Everyone's Rail
How long is a blink or a cup of tea? How do we set our own time?
And how can we – at times – escape the mechanical and always forward thriving setting of seconds, minutes and hours? How abstract and how concrete is time in our everyday? What is more memorable, the ring of the bell or the song of a bird? How can time become quality time? How can time become loose and open ended?
Members from the Colchester Time Bank group have discussed those questions extensively, and proposals range from time hats to new timetables based on personally defined intervals.

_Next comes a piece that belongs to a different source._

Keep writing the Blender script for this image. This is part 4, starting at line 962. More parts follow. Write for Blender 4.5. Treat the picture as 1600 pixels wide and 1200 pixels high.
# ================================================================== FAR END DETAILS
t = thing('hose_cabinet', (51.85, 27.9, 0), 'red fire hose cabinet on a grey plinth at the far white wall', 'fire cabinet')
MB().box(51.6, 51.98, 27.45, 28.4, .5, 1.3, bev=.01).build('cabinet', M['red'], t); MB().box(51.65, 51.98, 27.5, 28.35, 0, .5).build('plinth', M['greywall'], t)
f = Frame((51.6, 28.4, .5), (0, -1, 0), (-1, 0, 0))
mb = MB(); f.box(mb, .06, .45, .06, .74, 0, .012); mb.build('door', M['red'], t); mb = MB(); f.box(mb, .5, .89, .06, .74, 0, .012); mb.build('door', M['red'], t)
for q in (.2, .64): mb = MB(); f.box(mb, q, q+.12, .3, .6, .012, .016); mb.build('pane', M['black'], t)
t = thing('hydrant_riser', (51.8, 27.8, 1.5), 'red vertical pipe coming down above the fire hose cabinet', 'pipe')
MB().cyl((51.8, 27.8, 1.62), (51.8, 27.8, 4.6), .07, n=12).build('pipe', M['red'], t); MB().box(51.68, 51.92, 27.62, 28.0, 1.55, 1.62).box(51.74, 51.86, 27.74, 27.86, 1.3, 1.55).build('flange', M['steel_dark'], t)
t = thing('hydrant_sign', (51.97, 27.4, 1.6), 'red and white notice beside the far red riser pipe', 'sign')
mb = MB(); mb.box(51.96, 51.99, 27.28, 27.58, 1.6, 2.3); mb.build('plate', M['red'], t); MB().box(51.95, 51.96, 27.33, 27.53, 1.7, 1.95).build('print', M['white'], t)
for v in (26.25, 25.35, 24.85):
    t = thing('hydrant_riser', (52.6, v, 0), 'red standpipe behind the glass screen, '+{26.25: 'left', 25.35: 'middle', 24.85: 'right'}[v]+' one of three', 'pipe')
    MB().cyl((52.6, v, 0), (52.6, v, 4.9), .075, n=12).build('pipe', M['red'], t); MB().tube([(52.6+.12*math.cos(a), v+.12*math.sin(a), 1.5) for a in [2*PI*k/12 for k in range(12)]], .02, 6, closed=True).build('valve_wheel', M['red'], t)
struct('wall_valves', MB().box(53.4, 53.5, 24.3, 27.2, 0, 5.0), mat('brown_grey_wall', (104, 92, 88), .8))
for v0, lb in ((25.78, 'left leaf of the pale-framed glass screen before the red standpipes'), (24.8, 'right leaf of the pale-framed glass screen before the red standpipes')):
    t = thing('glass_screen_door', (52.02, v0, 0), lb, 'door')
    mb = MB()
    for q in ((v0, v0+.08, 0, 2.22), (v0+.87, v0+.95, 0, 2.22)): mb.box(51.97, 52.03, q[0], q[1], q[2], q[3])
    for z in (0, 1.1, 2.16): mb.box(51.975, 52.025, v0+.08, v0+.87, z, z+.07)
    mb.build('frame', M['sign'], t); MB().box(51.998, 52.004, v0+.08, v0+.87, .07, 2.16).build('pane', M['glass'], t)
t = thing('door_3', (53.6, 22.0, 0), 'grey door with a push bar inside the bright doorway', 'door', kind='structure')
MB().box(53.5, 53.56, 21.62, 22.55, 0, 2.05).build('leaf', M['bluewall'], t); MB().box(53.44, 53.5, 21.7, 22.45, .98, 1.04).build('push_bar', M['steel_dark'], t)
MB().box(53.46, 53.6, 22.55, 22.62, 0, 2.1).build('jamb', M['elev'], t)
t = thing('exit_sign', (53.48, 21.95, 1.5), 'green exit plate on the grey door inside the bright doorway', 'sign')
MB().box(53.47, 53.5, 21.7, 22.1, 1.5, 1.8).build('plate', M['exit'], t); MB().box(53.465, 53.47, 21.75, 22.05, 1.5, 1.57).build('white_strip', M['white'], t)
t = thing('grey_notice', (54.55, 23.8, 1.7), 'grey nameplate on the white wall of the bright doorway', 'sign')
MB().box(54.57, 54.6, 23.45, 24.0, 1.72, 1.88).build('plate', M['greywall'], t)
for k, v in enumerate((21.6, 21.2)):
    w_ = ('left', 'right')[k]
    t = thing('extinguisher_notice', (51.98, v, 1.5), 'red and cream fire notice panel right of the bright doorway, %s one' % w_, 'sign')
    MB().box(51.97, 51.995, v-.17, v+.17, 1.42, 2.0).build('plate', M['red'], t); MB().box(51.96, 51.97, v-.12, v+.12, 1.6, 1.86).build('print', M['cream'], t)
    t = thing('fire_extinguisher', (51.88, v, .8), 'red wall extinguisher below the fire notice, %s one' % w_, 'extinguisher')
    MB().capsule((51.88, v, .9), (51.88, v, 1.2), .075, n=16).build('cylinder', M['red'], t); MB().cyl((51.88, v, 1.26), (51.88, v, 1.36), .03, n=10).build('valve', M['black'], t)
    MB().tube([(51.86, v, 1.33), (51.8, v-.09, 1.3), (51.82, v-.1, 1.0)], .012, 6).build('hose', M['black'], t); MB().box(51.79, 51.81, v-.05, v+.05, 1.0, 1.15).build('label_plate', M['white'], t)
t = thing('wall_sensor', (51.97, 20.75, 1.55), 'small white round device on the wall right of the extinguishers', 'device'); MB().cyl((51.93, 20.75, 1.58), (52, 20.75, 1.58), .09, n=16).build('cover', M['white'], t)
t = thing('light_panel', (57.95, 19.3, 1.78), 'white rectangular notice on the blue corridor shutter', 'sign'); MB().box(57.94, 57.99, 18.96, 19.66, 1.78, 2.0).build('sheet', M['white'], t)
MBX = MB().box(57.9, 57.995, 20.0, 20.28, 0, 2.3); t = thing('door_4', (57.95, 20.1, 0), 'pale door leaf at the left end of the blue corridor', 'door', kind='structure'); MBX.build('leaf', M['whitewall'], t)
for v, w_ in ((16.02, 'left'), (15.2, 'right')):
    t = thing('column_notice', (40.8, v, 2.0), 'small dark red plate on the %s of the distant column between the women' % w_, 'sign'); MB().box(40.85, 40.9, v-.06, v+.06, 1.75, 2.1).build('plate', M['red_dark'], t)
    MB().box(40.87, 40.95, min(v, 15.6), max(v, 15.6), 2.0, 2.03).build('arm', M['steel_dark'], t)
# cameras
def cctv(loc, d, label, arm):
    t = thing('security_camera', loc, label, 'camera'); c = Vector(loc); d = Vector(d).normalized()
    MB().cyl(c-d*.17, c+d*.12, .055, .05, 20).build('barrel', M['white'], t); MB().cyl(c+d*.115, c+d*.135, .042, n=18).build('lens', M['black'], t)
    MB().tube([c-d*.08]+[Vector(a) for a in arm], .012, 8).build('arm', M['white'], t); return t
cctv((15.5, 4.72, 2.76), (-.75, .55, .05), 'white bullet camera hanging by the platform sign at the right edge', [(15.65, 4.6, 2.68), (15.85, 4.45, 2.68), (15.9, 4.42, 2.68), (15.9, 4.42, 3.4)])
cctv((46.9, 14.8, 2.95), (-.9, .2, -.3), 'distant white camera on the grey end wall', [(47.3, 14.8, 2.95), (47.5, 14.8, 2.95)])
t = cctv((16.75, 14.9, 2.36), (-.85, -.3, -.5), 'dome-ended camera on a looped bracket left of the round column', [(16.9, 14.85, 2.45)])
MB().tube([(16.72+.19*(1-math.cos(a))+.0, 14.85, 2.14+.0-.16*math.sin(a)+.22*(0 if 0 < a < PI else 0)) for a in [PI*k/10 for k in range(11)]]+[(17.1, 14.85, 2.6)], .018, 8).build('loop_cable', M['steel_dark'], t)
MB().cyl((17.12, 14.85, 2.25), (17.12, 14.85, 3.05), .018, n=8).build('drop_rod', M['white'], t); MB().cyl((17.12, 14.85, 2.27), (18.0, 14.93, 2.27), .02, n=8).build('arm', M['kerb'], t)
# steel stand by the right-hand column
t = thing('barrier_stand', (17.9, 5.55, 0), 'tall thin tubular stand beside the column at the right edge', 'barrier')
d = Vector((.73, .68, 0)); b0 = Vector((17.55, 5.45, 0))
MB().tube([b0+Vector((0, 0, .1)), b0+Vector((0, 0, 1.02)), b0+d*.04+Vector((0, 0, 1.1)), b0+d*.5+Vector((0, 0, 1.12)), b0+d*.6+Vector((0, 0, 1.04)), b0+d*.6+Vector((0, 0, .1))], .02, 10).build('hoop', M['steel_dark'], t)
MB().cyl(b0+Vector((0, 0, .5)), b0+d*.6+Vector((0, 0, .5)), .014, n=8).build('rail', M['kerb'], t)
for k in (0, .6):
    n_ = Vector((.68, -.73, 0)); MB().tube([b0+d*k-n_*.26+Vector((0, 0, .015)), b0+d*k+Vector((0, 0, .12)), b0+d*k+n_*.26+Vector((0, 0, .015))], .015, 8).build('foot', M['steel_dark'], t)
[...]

Offering a cup of tea is a quintessentially Colchester, and English, way to make someone feel welcome. A tea party can be anything from gathering for a cup of tea and some cake to a more formal and organised event.
The Public Tea Party is shaped around a number of important tea party elements:
Special cups and mugs, in this case an eclectic collection of items found in Colchester's second hand shops.
An oven or stove, where cake is made and water kept warm. For this occasion the clay oven – built in a day – is situated outside and linked to live via a web cam. The oven and tea kitchen will be a central part of the final Colchester Inn.
A special or favourite cake. Recipes will be collected in a designed recipe book, printed in ink made form tea.
A series of public tea parties which invite individuals from very different groups and backgrounds to come together, and extend the tea party into the public realm.
The KNOT CURTAIN combines the well-wishing meaning of Chinese knots with the Chinese custom of showing family photos when welcoming new guests.
The KNICK KNACK CLOUD, a growing collection of Knick Knack contributed by people from Colchester. These objects works as conversation starters, and each one has its own story attached as a recording.